Find the string "from" in the data, then copy every line where it is found.

**** RAW DATA ****

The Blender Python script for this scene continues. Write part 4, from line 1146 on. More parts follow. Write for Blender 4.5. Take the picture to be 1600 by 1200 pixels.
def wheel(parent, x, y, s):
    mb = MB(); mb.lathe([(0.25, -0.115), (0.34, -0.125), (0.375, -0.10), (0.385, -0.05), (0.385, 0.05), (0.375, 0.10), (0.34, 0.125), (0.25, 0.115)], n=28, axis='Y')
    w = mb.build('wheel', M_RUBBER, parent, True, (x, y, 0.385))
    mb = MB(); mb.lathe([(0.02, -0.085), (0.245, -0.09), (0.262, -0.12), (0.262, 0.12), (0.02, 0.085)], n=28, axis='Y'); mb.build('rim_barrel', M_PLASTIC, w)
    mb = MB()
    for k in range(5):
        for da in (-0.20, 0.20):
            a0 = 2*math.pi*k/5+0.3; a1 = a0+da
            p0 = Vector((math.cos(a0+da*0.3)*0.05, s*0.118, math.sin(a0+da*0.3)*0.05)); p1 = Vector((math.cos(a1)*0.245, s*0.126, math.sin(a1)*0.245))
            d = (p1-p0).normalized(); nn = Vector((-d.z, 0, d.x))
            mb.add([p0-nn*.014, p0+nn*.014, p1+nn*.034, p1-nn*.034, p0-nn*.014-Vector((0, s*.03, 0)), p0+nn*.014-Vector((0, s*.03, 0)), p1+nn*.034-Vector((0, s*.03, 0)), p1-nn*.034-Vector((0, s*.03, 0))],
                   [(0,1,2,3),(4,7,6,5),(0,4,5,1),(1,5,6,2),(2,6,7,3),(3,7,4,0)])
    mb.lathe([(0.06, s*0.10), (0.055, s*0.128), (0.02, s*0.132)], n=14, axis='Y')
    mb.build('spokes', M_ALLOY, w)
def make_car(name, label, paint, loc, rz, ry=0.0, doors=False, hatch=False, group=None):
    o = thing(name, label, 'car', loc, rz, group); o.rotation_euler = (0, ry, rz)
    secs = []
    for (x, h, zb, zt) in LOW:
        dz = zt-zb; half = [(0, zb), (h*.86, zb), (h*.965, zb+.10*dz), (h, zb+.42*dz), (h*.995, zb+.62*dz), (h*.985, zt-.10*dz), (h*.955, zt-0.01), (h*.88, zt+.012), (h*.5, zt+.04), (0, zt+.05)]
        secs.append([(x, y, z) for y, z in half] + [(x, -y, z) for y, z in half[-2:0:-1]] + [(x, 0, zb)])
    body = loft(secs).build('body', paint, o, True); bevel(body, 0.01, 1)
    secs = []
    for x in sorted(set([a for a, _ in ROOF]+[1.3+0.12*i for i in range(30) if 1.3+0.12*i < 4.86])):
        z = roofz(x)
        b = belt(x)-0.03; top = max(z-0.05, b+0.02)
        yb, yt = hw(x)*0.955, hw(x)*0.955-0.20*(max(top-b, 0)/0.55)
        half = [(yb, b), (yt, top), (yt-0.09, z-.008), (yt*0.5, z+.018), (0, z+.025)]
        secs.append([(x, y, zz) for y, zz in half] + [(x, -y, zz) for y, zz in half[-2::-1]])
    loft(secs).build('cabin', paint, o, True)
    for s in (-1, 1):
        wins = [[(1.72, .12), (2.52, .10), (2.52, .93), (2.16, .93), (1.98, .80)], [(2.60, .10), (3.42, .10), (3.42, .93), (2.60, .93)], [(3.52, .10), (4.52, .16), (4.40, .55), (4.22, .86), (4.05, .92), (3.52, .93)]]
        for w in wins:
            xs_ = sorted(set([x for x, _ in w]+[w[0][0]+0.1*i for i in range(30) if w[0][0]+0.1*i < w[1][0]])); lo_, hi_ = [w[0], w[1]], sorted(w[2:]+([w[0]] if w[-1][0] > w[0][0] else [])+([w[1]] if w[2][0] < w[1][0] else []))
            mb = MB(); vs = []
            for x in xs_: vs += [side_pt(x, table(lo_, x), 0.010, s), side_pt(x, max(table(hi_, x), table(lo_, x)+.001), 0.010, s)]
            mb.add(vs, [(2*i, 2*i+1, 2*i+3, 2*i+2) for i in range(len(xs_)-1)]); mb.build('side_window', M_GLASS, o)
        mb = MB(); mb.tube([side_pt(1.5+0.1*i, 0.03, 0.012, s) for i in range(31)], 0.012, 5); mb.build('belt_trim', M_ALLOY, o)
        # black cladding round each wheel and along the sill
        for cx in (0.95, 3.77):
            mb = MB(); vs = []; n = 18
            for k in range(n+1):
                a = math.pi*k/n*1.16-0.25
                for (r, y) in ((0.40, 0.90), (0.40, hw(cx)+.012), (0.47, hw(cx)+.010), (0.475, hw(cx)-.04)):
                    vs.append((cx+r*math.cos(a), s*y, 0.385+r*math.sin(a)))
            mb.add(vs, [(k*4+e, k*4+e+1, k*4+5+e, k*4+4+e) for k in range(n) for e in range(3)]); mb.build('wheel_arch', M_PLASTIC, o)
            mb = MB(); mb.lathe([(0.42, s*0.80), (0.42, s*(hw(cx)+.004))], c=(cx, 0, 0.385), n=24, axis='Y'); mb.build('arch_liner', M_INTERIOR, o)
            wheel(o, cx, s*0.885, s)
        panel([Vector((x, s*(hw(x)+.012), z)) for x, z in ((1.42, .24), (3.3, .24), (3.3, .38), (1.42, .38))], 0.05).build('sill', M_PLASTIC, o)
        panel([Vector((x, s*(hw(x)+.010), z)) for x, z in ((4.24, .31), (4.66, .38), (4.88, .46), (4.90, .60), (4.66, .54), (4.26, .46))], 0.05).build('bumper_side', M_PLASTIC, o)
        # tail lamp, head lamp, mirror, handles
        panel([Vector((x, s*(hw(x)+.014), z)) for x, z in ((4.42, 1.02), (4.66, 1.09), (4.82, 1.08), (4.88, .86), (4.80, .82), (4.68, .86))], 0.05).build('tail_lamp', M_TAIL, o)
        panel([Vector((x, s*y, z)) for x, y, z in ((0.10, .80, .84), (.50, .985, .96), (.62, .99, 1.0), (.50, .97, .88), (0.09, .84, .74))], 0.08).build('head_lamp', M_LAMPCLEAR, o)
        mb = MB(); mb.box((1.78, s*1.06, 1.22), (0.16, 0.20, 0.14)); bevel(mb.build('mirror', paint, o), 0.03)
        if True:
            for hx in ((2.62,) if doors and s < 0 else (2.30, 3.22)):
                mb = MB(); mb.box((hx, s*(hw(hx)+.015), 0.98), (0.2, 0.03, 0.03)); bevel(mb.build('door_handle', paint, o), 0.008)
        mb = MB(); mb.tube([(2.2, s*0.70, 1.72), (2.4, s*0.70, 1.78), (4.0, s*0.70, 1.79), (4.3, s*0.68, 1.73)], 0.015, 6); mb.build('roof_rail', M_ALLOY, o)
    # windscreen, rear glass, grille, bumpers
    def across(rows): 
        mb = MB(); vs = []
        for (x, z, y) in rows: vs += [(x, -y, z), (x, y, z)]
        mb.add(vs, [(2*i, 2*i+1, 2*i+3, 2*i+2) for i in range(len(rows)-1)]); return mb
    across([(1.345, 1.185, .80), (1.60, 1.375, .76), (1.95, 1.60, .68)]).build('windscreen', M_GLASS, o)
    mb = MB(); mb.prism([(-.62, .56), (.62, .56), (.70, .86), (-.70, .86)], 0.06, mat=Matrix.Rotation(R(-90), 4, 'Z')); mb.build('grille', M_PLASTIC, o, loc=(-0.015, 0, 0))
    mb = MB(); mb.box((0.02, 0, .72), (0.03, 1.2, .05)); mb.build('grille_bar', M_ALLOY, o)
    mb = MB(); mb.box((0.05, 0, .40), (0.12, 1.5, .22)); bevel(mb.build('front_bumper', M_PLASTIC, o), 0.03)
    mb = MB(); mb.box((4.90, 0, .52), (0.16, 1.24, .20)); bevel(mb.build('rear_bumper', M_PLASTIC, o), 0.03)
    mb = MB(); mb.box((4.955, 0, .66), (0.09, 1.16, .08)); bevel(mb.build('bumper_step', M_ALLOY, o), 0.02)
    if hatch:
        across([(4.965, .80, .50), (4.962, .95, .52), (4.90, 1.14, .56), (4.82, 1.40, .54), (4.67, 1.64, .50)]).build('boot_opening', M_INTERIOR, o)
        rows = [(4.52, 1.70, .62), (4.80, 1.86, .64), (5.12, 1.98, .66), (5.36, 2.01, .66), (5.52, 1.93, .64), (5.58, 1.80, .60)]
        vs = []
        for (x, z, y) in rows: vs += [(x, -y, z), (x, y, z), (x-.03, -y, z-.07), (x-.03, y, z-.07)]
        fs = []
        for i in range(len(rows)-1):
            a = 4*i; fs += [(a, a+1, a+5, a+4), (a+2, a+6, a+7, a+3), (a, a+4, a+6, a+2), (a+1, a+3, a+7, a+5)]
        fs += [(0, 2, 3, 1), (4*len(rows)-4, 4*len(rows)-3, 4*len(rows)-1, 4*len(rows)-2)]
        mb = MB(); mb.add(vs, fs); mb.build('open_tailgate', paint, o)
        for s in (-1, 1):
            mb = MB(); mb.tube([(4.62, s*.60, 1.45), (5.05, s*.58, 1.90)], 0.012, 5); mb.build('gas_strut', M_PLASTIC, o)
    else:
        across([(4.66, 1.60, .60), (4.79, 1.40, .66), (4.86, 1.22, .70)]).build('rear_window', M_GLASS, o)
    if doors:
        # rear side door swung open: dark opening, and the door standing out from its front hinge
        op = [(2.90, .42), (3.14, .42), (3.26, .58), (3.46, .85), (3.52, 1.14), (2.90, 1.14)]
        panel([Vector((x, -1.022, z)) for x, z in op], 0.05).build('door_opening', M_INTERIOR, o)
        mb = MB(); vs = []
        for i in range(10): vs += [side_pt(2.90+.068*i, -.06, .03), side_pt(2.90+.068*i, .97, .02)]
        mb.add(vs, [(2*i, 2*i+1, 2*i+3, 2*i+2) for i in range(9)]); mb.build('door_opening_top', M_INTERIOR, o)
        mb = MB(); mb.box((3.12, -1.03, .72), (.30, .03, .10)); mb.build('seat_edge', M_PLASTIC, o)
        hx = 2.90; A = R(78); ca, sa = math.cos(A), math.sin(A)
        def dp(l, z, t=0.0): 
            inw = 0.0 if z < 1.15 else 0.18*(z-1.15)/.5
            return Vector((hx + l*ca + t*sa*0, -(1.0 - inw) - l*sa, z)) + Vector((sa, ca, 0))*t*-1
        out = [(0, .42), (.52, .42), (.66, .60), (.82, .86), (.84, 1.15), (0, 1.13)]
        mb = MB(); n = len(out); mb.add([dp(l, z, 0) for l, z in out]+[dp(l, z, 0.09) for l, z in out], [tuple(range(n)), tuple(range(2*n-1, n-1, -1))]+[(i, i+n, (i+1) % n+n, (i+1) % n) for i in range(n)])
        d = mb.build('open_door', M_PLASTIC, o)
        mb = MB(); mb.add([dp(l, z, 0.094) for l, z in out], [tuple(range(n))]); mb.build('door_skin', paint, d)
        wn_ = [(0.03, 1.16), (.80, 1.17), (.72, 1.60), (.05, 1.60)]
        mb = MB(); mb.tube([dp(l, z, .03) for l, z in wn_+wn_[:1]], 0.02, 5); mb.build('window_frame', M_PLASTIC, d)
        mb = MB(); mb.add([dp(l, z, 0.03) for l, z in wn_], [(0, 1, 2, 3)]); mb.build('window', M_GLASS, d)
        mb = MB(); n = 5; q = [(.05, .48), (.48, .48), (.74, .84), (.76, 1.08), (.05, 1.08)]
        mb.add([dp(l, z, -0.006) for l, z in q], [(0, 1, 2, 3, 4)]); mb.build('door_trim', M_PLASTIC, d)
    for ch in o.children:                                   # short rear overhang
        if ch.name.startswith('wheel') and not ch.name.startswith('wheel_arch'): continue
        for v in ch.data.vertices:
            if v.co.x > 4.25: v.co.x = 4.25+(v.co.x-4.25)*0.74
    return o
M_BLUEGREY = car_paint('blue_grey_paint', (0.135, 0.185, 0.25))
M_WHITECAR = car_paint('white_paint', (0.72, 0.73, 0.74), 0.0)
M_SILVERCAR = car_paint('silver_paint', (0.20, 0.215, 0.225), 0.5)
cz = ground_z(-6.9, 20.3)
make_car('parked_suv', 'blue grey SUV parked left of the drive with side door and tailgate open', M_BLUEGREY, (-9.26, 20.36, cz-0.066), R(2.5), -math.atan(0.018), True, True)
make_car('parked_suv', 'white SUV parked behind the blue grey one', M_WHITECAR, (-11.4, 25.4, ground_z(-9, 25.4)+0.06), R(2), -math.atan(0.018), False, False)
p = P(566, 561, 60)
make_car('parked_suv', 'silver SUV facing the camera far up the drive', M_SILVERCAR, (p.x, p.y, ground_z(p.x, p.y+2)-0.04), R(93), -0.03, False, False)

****

# [ANSWER TO THIS PROBLEM]
The Blender Python script for this scene continues. Write part 4, from line 1146 on. More parts follow. Write for Blender 4.5. Take the picture to be 1600 by 1200 pixels.
        # rear side door swung open: dark opening, and the door standing out from its front hinge